Tuesday, January 11, 2011

A Second post from Cuenca

This photo of the top of a round tower is taken from the middle of the Escalinata. The second photo is of the same tower from the opposite side. The building would be interesting on level ground but set into a fifty degree slope it a becomes a geometric challenge.

The curved tile of  the roof is the norm for roofs here. I am glad of that, it adds to the near mythical  look of the town, like the  setting for an ancient fable. I am sure these tile are used because it makes practical and economic sense when the materials are at hand. Their use must be very ancient...did the Romans come up with them?

The Escalinata as it looked in 1935 and today . The older view is detail from a ceramic plaque on the wall at the top of the stairs. I counted them. From the top there are five groups with a landing below each. The stairs number from the top 22,11,17,17,17. The total comes to 84. I must have that play/movie stuck in my head, the 39 steps. Here its not 39 but 84.

with the bridge in the foreground a very nice composition. I am girding up my loins and pumping  the creative iron in getting ready to paint this view. Something I will come back to many times. The town is very paintable, it is the genuine article, very photogenic. I think it is the organic way things have been built, no great master plan, just bit by bit.

The wi-fi problem has found a partial solution. It involves going up to the third floor balcony of the Hostel across the street. My host, Marta, has rooms in buildings on both sides of the street. From that balcony there is enough of a signal to connect to the free city wi-fi. Since I like to dabble in things electronic and involving radio waves I am thinking of a technical solution to this problem, an antenna. Although it is a simple thing I might put it off until I am back in my shop in Maine. Finding the needed cable would be a challenge...and, as I am reminded often, I have only a month and a half left here.

On Tuesday the 11th I caught a bus at random. It was the route #10 I think. It was moving away from the city center, to the north. Past the airport and its approach lights set among packed houses. Past industrial parks and schools and warehouse. All the while in the chaos of traffic and people the bus stopped to pick up and discharge passengers. After a while the city began to thin a bit and there were fields of corn or cows grazing in empty lots between the houses. The road that had been a compromise between potholes and pavement turned to dirt.

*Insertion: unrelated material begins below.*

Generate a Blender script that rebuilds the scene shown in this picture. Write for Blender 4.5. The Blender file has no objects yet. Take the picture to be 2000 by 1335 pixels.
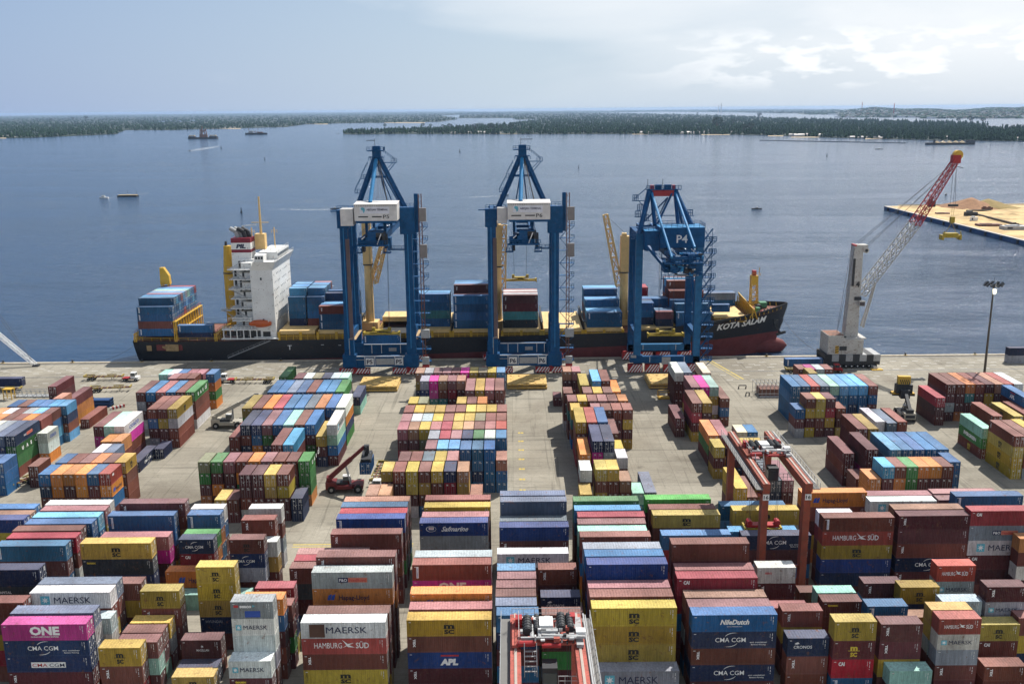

The bus pitched and rolled even more on the rutted unpaved path which was generally up hill. Eventually I was the only person left and the driver gave me a funny look...as if to say, "another lost gringo". I explained that I was making a "viaje turistico, para visto el campo" , a tourist trip to see the country. He said he needed to sit ten minutes to realign the schedule. So we did that. I sketched a house in the distance and he stretched outside. When the driver started up the engine again I dropped another quarter in the box and we were bouncing down the hills toward Cuenca. These city busses are a great way to get to know the area. They go a long way into the hills and throughout the urban areas yet cost close to nothing.